Records from a dataset:

______________________________

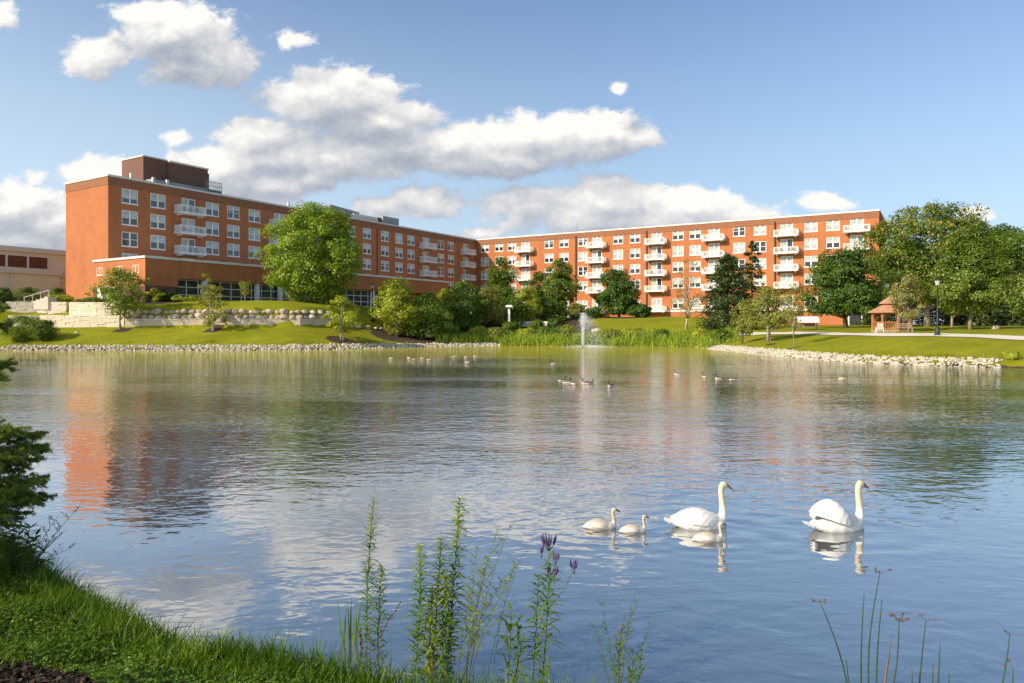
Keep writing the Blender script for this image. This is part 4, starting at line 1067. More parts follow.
def boulder(x, y, z, r, lab, grp_):
    o = link('boulder', rb.choice(bould), None, (x, y, z), (rb.uniform(-.3, .3), rb.uniform(-.3, .3), rb.uniform(0, 6.28)))
    o.scale = (r * rb.uniform(0.9, 1.25), r * rb.uniform(0.85, 1.1), r * rb.uniform(0.8, 1.0)); tag(o, lab, 'boulder', grp_)
px = 128.0
while px < 331:
    r = rb.uniform(0.42, 0.72); x, y = at_s(px, 8.55 + rb.uniform(0, 0.2), 80)
    boulder(x, y, 3.45 + r * 0.6, r, 'tan boulder in the dry retaining wall above the left lawn', 'boulders of the left retaining wall')
    px += r * 1.7 * F / y
px = 131.0
while px < 331:
    r = rb.uniform(0.34, 0.6); x, y = at_s(px, 9.0, 80)
    boulder(x, y, 4.25 + r * 0.3, r, 'tan boulder in the dry retaining wall above the left lawn', 'boulders of the left retaining wall')
    px += r * 1.85 * F / y
px = 352.0
while px < 470:
    r = rb.uniform(0.3, 0.55); x, y = at_s(px, 8.0, 80)
    boulder(x, y, gz(x, y) + r * 0.4, r, 'low tan boulder edging the planting bed right of the left lawn', 'boulders edging the middle bed')
    px += r * 2.4 * F / y
for px, y_, r, lab in ((608, 339, 0.75, 'pale lone boulder at the waterline right of the jet'), (597, 325, 0.9, 'large pale boulder behind the jet, back from the water'), (502, 322, 0.7, 'pale boulder beside the white post'), (565, 341, 0.7, 'flat pale boulder at the waterline left of the jet')):
    d = 108 if y_ < 330 else 104; x, y = px_pos(px, d); boulder(x, y, gz(x, y) + r * 0.15, r, lab, None)
x, y = px_pos(996, 71); boulder(x, y, gz(x, y) + 0.12, 0.42, 'grey rock on the grass right of the linden trunk', None)
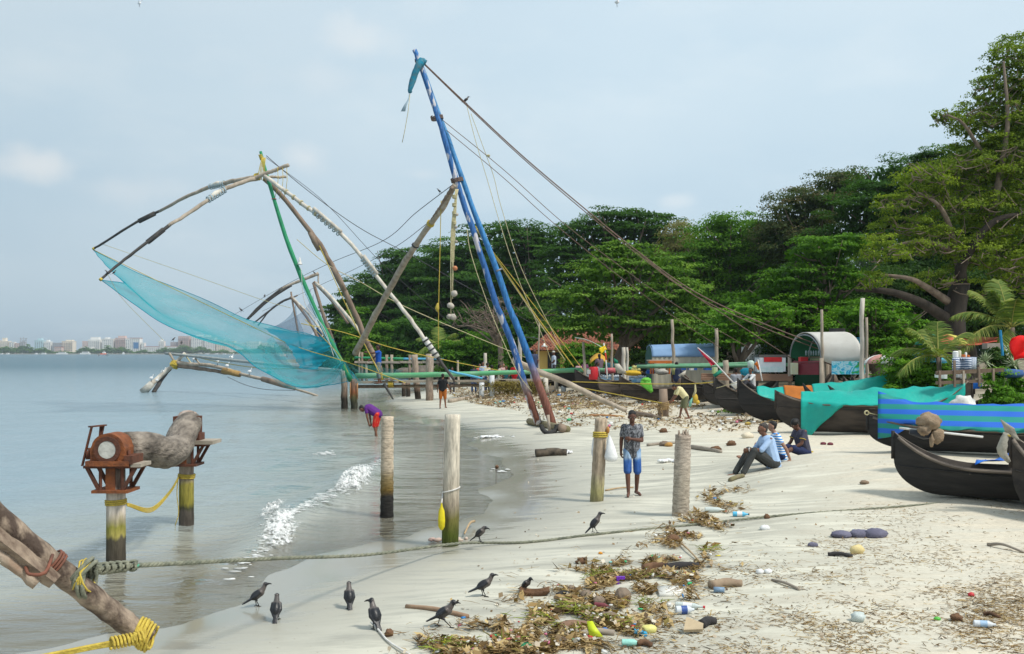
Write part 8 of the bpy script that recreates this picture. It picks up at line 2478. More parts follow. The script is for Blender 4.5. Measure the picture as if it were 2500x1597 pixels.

______________________________

> **AIM OF THE TASK**
Return every line holding the word "part" from the records.

> **OUTPUT OF THE TASK**
Keep writing the Blender script for this image. This is part 4, starting at line 1067. More parts follow.
Write part 8 of the bpy script that recreates this picture. It picks up at line 2478. More parts follow. The script is for Blender 4.5. Measure the picture as if it were 2500x1597 pixels.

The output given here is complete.